Exercise instructions >> Please reproduce exactly the lines between the line holding "Build this scene" and the line holding "return Vector(((px - 720)", inclusive, leaving out any pictures.
━━━━━━━━━━
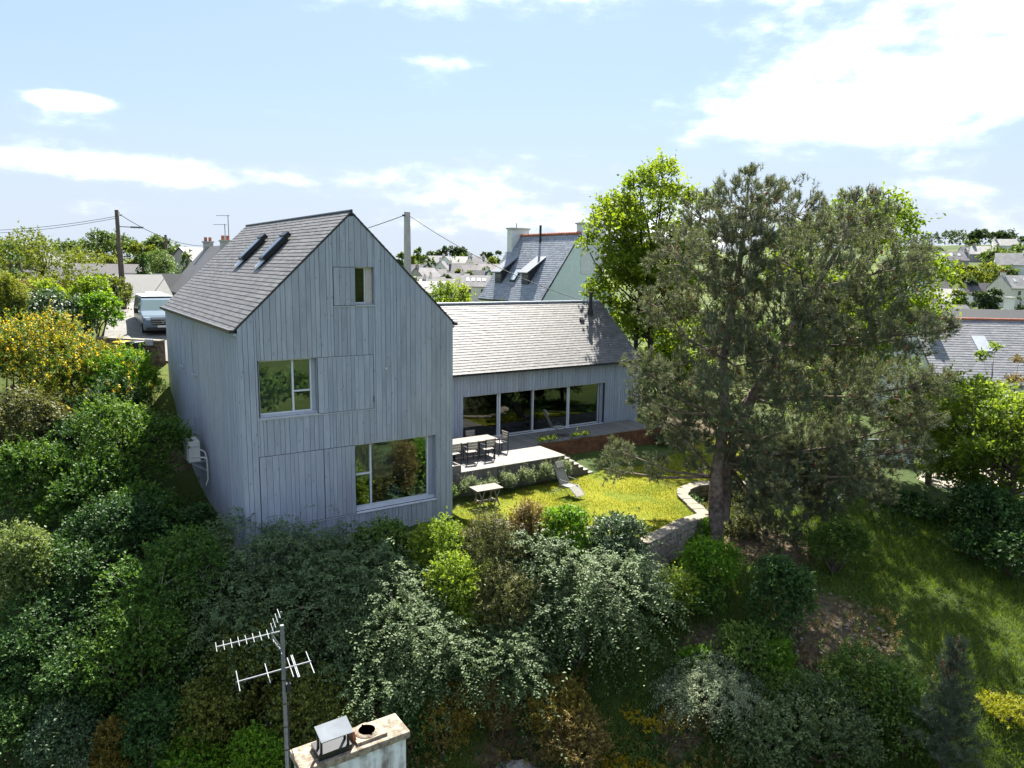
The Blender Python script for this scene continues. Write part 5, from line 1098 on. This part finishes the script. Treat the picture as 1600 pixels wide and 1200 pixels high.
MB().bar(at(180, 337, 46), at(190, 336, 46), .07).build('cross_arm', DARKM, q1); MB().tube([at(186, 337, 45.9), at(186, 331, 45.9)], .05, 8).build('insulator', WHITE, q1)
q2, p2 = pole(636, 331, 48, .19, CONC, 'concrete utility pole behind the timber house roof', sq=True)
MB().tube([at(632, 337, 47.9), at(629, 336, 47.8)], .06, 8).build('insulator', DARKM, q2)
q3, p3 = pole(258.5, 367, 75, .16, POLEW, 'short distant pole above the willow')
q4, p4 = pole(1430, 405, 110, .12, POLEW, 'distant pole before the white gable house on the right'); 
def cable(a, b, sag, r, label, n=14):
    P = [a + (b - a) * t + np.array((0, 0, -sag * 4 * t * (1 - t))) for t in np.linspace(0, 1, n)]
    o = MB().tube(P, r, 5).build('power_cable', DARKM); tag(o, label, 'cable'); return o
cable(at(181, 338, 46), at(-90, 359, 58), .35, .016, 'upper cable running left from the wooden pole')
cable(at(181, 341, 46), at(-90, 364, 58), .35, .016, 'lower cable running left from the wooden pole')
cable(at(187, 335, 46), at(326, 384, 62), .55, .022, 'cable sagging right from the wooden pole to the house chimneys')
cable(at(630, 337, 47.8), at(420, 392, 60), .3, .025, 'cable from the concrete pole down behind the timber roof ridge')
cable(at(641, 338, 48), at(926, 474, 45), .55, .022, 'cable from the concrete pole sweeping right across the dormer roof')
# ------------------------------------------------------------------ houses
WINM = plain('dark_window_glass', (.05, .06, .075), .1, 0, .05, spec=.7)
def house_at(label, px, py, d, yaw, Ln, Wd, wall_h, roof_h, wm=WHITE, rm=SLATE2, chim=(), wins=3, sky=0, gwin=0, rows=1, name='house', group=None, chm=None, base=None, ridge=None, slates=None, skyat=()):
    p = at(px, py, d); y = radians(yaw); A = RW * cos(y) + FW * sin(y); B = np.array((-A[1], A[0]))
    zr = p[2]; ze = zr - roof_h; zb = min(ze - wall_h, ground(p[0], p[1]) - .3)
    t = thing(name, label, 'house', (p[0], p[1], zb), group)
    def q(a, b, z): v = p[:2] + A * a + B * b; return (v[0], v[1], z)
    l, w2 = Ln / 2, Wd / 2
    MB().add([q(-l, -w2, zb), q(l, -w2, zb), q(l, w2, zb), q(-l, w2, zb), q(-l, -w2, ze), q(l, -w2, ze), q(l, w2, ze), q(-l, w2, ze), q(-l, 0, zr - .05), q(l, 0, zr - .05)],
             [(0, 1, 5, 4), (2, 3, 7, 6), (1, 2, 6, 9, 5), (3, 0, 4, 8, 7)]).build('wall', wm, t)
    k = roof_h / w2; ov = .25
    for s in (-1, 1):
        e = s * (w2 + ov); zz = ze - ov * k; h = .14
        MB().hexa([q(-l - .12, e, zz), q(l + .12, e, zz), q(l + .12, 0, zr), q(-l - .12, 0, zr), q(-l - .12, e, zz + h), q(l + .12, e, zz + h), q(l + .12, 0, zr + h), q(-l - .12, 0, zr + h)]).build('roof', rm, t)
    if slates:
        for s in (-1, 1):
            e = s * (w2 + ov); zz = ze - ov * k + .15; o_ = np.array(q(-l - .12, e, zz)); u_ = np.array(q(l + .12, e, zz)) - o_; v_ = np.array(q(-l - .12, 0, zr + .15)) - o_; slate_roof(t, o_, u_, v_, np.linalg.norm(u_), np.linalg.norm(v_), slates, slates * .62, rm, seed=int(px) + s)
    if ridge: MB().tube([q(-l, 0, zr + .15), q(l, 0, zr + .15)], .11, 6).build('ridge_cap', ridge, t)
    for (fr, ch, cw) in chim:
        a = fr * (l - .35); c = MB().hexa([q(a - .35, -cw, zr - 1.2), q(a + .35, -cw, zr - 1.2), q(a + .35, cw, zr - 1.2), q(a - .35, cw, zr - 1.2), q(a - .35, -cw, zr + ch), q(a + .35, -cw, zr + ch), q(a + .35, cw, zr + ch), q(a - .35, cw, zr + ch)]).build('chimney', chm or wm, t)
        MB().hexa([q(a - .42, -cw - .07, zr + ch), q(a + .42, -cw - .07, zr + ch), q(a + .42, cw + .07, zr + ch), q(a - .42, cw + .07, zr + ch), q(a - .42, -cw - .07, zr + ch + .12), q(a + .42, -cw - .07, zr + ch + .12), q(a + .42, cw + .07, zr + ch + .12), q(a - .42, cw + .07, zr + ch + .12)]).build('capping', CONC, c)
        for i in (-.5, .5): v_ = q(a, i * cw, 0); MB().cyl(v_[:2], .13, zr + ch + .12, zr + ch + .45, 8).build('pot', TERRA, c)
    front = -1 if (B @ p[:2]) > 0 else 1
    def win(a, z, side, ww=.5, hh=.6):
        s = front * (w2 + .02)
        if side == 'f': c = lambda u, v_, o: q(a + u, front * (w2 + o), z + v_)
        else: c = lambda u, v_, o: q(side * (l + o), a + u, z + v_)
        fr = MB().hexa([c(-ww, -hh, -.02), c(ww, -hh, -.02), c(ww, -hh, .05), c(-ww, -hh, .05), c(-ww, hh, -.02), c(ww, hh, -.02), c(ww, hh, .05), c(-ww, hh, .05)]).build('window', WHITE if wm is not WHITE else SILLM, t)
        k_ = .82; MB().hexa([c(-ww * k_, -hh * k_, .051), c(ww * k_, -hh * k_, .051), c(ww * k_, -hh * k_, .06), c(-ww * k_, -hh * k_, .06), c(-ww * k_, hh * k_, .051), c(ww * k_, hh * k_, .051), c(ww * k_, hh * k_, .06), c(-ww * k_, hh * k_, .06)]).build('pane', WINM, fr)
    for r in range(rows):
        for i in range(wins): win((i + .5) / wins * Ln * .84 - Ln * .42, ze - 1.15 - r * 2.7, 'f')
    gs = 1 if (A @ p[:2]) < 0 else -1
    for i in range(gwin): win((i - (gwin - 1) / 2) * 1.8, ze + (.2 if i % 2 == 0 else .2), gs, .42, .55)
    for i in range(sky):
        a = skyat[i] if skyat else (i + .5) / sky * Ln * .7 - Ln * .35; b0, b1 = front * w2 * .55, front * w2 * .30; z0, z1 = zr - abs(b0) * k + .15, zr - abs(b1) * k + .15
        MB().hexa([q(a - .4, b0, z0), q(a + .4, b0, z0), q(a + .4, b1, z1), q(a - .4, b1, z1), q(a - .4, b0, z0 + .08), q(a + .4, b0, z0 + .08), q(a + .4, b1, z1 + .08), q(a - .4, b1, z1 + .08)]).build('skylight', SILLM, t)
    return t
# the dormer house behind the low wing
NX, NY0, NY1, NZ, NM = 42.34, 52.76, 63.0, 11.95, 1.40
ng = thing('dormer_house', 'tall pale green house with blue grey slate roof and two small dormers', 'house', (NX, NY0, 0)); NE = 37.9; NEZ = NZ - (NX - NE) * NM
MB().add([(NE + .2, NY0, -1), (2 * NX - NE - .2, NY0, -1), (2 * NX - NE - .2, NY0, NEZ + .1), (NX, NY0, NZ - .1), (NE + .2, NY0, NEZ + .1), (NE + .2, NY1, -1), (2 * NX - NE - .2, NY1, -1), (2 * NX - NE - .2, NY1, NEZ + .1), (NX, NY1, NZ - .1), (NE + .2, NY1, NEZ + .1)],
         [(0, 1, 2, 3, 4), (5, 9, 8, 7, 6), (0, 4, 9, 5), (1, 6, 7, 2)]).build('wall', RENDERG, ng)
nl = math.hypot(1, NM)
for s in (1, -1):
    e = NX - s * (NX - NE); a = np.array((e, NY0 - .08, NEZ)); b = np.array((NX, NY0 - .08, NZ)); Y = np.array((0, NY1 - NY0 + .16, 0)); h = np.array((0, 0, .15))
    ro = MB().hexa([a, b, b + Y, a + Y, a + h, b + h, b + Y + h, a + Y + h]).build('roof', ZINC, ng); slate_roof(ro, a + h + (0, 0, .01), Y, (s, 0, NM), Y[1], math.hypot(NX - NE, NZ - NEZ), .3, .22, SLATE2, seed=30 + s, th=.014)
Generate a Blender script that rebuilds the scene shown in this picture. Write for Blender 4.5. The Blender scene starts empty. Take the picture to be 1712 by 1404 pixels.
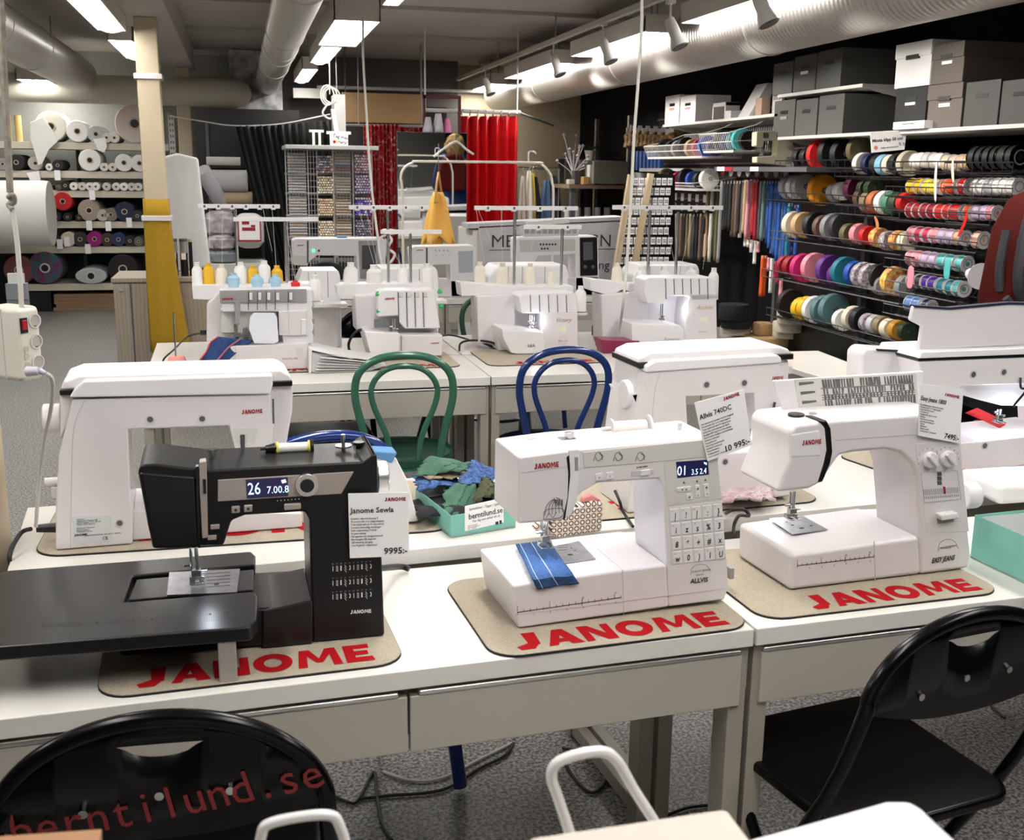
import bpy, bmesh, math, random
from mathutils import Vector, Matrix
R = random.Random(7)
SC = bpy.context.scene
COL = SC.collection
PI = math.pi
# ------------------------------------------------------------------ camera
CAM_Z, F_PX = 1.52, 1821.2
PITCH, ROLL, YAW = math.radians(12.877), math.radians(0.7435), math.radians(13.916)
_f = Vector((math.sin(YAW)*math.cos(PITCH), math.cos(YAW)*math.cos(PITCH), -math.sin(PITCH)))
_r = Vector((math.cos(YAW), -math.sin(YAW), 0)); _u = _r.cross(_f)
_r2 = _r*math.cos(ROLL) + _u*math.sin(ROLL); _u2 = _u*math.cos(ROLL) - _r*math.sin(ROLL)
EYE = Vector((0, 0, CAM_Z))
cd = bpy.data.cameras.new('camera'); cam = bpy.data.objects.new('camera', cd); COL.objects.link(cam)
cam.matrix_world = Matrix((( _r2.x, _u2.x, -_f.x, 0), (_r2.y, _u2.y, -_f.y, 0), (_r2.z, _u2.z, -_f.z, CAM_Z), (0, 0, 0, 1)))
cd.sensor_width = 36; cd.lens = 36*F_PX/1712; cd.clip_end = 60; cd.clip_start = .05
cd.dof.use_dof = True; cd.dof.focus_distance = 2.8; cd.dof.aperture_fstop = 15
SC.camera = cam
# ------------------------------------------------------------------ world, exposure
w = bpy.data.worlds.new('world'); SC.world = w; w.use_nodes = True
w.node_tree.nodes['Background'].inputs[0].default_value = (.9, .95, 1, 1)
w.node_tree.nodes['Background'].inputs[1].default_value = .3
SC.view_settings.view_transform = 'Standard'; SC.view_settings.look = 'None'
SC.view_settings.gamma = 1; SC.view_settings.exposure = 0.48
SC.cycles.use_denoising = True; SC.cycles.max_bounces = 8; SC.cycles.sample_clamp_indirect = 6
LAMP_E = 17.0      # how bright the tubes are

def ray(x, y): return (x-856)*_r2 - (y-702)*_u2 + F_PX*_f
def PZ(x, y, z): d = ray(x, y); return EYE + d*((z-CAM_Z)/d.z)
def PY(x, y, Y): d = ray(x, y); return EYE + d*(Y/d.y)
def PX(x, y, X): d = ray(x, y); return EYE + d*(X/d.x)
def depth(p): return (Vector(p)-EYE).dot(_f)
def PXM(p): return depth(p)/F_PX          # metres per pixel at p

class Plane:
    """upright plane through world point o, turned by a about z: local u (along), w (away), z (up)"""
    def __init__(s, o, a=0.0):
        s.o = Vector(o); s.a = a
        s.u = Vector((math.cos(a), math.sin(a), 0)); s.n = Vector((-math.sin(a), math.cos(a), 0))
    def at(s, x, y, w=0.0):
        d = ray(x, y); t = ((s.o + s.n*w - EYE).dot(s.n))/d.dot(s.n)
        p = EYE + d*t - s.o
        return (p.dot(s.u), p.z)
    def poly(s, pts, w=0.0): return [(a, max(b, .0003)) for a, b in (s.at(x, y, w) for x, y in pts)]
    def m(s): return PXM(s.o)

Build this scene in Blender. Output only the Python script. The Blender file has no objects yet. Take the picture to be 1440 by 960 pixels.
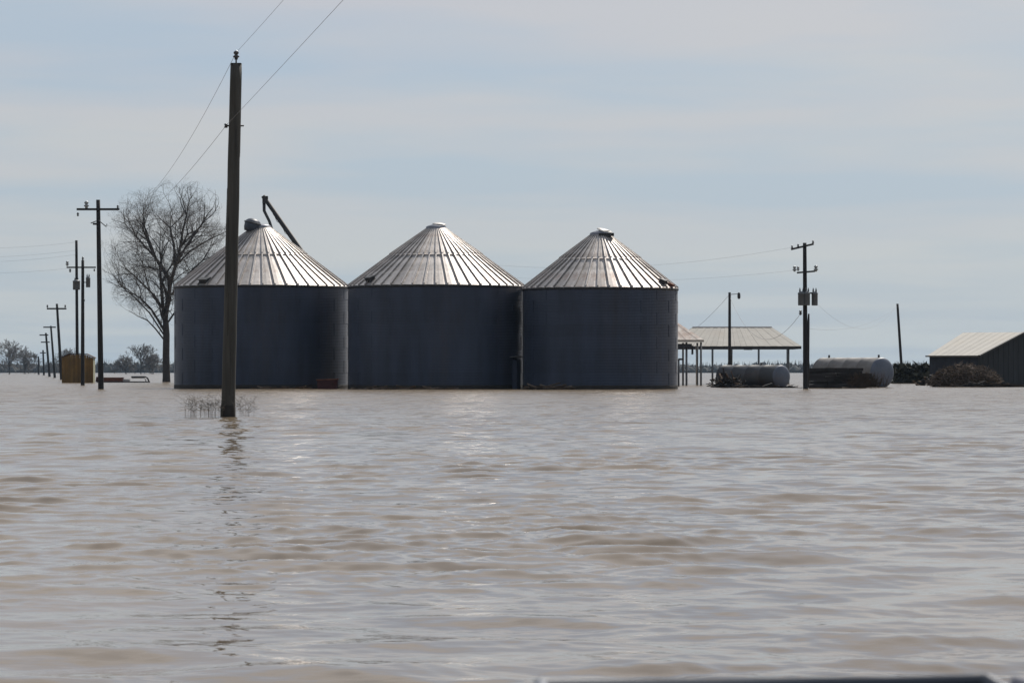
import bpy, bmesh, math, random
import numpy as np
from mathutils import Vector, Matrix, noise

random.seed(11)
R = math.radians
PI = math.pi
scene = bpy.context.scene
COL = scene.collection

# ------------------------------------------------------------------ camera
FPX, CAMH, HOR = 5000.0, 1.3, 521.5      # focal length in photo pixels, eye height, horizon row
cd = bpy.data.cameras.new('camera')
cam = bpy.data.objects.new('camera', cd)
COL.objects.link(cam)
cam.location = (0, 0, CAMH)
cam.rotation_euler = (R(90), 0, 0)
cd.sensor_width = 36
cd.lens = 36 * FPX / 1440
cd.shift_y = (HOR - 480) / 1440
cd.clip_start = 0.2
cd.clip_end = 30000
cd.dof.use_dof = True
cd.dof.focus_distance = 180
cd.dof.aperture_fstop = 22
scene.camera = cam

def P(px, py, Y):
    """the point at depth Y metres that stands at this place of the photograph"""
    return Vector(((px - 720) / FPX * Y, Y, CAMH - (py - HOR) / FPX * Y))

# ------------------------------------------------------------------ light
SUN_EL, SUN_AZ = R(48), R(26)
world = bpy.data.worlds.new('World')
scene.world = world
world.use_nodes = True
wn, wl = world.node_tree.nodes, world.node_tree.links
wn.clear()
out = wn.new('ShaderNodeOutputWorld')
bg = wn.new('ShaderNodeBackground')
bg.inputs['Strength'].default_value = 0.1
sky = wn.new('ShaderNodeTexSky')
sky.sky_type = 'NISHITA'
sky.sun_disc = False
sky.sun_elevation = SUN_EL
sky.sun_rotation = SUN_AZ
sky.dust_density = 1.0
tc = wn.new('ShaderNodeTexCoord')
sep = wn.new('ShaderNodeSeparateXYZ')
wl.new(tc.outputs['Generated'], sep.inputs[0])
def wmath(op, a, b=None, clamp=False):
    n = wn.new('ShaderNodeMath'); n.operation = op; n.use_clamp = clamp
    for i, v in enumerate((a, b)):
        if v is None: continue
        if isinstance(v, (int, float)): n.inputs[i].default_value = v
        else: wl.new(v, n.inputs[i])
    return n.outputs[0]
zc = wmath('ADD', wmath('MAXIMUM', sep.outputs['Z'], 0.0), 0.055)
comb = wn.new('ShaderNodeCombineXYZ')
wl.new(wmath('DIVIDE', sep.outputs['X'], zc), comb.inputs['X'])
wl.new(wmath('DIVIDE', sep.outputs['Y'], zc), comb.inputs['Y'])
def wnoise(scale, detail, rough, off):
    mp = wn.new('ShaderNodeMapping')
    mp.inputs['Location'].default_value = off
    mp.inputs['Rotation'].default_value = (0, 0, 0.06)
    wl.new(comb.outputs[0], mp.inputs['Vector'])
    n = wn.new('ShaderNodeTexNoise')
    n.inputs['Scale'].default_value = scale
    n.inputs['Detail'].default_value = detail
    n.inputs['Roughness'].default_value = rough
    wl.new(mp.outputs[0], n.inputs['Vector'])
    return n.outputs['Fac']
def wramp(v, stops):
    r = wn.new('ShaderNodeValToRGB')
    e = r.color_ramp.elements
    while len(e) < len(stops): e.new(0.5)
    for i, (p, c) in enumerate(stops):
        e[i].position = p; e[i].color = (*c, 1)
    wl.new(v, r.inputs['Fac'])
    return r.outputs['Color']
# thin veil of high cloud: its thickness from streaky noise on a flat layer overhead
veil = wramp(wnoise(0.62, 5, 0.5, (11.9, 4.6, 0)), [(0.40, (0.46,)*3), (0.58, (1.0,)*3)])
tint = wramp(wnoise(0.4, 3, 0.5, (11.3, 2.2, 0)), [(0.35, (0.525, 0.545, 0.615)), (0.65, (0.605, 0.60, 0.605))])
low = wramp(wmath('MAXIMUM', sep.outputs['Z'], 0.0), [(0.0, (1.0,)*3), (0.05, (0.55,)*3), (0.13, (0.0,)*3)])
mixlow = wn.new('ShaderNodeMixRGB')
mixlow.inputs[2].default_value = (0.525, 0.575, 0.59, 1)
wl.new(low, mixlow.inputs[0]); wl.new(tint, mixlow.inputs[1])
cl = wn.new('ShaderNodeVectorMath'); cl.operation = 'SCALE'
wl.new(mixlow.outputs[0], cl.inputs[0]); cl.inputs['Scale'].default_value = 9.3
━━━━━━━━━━
Result of the task >>
Build this scene in Blender. Output only the Python script. The Blender file has no objects yet. Take the picture to be 1440 by 960 pixels.
import bpy, bmesh, math, random
import numpy as np
from mathutils import Vector, Matrix, noise

random.seed(11)
R = math.radians
PI = math.pi
scene = bpy.context.scene
COL = scene.collection

# ------------------------------------------------------------------ camera
FPX, CAMH, HOR = 5000.0, 1.3, 521.5      # focal length in photo pixels, eye height, horizon row
cd = bpy.data.cameras.new('camera')
cam = bpy.data.objects.new('camera', cd)
COL.objects.link(cam)
cam.location = (0, 0, CAMH)
cam.rotation_euler = (R(90), 0, 0)
cd.sensor_width = 36
cd.lens = 36 * FPX / 1440
cd.shift_y = (HOR - 480) / 1440
cd.clip_start = 0.2
cd.clip_end = 30000
cd.dof.use_dof = True
cd.dof.focus_distance = 180
cd.dof.aperture_fstop = 22
scene.camera = cam

def P(px, py, Y):
    """the point at depth Y metres that stands at this place of the photograph"""
    return Vector(((px - 720) / FPX * Y, Y, CAMH - (py - HOR) / FPX * Y))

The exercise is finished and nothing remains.